I wrote the following piece in my notebook while seated on a bench near the Vietnam War Memorial in Washington, DC. Rather than edit it, I post it here the way it first came out as I watched visitors at the Wall. If you go to the Wall, I recommend you don't just walk past it with the flow of tourists. The true power of the Wall is found not just the monument itself but in the way visitors interact with it. So, find a bench, plop yourself down, and watch. You might just find yourself moved to tears... or to write.
As you approach the Vietnam War Memorial, you see a dark, shiny wall through the trees.
From a distance it looks almost like a retaining wall, albeit a fancy one.
Only when you get closer do you see the names--over 58,000 of them--etched into the wall. Then the enormity of the loss hits you. Each name is a life lost, a young person with hopes and dreams, cut down.
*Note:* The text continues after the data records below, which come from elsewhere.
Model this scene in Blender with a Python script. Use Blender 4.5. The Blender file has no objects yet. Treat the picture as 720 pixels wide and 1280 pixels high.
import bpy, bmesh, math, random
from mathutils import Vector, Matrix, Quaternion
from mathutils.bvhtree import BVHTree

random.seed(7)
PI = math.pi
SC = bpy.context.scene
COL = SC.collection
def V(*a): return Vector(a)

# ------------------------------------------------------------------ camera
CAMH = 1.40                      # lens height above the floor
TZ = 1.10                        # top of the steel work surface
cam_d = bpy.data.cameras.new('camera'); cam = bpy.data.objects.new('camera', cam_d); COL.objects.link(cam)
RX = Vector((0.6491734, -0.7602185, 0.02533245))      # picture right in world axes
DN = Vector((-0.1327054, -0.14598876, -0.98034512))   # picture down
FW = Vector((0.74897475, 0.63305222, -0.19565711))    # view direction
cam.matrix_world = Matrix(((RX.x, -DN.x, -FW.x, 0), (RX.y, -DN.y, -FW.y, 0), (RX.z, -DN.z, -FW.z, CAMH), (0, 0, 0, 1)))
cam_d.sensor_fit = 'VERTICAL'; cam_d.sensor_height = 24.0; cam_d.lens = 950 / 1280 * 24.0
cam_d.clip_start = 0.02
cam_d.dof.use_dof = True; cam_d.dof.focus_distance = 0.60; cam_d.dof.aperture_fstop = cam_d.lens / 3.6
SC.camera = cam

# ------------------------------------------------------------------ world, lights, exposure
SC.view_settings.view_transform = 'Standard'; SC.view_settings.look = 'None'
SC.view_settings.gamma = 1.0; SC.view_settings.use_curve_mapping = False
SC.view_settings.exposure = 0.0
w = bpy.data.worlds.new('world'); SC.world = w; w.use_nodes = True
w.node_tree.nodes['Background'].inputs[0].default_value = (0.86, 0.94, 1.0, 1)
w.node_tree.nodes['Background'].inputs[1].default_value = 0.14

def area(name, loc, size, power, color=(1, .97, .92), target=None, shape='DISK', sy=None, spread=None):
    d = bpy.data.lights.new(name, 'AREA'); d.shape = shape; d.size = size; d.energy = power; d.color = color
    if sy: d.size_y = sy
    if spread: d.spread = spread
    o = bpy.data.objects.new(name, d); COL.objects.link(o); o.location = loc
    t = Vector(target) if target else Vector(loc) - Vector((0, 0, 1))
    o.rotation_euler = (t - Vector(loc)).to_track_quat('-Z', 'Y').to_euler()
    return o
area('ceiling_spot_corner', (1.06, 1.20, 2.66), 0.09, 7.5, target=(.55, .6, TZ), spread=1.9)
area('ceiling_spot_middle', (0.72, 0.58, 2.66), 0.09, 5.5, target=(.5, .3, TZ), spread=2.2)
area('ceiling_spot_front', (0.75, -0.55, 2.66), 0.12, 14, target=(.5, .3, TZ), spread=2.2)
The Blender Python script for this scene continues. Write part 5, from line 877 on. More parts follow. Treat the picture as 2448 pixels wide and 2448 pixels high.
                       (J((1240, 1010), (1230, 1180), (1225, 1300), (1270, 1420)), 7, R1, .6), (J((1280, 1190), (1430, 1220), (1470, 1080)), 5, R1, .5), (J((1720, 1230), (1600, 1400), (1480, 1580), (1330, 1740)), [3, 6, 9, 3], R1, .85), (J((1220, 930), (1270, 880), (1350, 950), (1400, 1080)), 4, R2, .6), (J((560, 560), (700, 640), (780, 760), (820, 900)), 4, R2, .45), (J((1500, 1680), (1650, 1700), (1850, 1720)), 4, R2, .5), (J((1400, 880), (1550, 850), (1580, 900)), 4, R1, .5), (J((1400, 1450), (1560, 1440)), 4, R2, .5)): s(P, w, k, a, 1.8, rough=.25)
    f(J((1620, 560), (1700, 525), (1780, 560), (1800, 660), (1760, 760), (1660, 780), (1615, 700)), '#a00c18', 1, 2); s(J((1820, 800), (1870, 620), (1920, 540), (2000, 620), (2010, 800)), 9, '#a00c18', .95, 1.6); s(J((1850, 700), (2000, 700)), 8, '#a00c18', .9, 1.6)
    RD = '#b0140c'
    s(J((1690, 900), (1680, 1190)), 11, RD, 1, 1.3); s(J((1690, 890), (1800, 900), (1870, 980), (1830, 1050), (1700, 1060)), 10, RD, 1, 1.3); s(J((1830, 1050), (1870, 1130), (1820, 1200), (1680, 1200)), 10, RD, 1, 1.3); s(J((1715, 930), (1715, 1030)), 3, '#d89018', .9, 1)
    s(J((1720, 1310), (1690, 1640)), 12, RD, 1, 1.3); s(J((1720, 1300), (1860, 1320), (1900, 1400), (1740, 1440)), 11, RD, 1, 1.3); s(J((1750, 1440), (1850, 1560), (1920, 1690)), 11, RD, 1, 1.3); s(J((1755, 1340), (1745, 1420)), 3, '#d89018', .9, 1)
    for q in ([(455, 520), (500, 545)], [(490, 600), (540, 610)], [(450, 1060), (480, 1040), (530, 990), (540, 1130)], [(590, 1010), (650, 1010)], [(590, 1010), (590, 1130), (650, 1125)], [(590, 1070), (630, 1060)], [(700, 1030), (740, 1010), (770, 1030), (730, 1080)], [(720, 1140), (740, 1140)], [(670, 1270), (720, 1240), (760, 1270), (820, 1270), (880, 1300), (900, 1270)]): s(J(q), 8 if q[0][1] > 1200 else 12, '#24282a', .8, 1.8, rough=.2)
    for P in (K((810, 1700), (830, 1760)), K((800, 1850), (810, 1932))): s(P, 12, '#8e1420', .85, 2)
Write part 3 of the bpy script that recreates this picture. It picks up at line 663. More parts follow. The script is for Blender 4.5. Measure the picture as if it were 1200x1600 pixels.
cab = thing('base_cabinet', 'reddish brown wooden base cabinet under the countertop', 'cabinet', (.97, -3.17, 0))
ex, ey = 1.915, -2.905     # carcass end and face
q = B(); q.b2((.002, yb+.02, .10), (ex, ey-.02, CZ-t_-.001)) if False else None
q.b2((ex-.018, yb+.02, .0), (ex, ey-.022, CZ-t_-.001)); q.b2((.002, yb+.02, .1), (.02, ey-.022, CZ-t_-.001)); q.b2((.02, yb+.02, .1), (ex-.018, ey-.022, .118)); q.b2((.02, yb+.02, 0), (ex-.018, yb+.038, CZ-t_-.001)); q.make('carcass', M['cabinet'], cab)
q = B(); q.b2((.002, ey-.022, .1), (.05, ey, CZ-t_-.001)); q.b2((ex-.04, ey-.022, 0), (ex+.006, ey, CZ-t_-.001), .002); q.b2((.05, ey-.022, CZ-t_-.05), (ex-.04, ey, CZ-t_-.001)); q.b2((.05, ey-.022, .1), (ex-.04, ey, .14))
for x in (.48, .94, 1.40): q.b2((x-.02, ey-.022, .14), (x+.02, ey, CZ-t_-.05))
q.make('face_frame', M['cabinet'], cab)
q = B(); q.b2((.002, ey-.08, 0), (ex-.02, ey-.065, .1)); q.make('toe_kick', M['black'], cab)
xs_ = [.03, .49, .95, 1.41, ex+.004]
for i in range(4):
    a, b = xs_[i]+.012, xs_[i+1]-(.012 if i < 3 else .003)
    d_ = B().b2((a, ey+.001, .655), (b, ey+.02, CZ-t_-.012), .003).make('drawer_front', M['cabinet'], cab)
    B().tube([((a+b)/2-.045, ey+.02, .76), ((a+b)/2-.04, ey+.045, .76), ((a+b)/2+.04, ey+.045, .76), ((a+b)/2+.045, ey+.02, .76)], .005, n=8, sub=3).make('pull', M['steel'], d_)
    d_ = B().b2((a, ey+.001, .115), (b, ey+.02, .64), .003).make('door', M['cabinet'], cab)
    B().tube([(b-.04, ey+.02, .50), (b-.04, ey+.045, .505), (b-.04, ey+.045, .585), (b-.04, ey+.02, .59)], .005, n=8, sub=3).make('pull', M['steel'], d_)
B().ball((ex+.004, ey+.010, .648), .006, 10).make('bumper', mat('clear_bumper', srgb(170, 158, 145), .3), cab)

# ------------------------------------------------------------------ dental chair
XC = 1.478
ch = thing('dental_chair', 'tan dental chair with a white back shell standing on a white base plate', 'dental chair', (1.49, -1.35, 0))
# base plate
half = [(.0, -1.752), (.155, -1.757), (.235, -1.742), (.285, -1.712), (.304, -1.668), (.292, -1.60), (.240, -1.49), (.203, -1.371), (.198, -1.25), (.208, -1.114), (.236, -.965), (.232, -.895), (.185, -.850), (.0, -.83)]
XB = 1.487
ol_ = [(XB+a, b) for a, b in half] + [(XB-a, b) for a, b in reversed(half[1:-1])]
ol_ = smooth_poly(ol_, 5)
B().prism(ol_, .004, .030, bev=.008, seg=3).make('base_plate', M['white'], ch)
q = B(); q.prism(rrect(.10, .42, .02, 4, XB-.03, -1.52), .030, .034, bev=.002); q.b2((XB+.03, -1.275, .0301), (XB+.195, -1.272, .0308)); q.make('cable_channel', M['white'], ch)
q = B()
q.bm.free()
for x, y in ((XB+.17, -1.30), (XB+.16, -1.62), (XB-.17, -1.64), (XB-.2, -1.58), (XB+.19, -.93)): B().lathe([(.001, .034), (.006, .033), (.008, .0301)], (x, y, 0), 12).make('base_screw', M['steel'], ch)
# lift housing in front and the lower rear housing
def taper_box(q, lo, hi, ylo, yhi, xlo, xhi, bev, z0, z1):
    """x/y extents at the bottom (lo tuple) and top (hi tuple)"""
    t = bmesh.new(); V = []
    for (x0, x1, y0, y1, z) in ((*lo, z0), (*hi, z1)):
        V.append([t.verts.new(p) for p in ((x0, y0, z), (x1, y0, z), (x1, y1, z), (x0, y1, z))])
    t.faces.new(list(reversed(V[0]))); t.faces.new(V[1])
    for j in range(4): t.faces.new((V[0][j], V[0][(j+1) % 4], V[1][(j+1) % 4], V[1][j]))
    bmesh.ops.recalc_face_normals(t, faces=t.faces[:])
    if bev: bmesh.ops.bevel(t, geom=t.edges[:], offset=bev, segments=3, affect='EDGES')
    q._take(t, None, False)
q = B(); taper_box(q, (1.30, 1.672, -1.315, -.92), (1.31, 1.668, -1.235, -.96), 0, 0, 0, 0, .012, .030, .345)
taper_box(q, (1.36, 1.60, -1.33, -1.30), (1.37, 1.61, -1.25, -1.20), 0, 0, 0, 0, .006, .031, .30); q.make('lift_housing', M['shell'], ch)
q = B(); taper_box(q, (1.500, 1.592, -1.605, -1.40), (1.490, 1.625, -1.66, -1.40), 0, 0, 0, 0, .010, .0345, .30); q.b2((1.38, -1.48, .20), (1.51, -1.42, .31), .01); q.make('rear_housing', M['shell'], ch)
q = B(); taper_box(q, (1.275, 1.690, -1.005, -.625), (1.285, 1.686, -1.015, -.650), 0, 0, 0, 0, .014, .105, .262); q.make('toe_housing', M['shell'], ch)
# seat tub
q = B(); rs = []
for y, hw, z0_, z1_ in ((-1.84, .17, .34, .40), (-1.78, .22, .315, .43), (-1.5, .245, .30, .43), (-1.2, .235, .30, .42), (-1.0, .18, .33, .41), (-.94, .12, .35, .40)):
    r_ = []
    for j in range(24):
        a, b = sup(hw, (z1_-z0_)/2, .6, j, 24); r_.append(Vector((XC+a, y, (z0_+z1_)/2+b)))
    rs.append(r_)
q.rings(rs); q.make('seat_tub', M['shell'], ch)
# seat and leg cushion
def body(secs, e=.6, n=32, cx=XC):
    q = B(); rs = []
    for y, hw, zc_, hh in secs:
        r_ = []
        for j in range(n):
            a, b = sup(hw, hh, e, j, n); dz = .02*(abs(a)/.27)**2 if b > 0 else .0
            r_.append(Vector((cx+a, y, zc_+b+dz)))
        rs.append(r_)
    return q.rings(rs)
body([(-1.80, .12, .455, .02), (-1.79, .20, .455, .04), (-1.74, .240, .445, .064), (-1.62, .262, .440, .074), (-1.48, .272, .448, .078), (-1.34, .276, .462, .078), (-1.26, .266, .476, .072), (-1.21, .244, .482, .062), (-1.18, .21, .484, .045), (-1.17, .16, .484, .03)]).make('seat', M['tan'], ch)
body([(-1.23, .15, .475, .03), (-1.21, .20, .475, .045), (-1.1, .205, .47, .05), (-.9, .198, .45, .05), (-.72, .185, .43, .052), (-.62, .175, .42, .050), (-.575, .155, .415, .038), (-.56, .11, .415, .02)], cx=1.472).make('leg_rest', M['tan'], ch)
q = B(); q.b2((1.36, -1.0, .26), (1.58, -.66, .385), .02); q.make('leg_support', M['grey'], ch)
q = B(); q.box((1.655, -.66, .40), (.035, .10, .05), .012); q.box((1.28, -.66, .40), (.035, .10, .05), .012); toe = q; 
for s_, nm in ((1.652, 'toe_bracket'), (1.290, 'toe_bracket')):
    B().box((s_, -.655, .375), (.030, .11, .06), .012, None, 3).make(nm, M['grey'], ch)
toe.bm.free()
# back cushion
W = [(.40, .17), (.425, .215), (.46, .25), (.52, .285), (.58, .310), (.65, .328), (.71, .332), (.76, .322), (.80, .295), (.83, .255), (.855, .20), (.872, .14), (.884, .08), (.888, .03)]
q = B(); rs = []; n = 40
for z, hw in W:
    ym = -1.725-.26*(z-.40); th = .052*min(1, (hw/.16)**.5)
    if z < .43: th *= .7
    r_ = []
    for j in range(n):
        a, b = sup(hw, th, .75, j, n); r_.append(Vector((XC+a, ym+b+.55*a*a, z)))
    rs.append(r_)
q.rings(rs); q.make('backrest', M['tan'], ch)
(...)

As I look at the sea of tourists walking past the wall, my attention is drawn to the middle-aged men. They walk a bit slowly, and they linger in front of the wall. The people memorialized there could have been--maybe some were--their comrades, contemporaries. Then I think of those 58,000+ people again and consider again the enormity of their loss. They would be those middle-aged men (and women), strolling through a tourist mecca on a lazy summer afternoon, their kids grown and gone. They would probably be considering retirement, maybe looking forward to a time when they could spend every day strolling leisurely through a park on a lazy summer afternoon. Instead they are gone, reduced to names on a granite wall.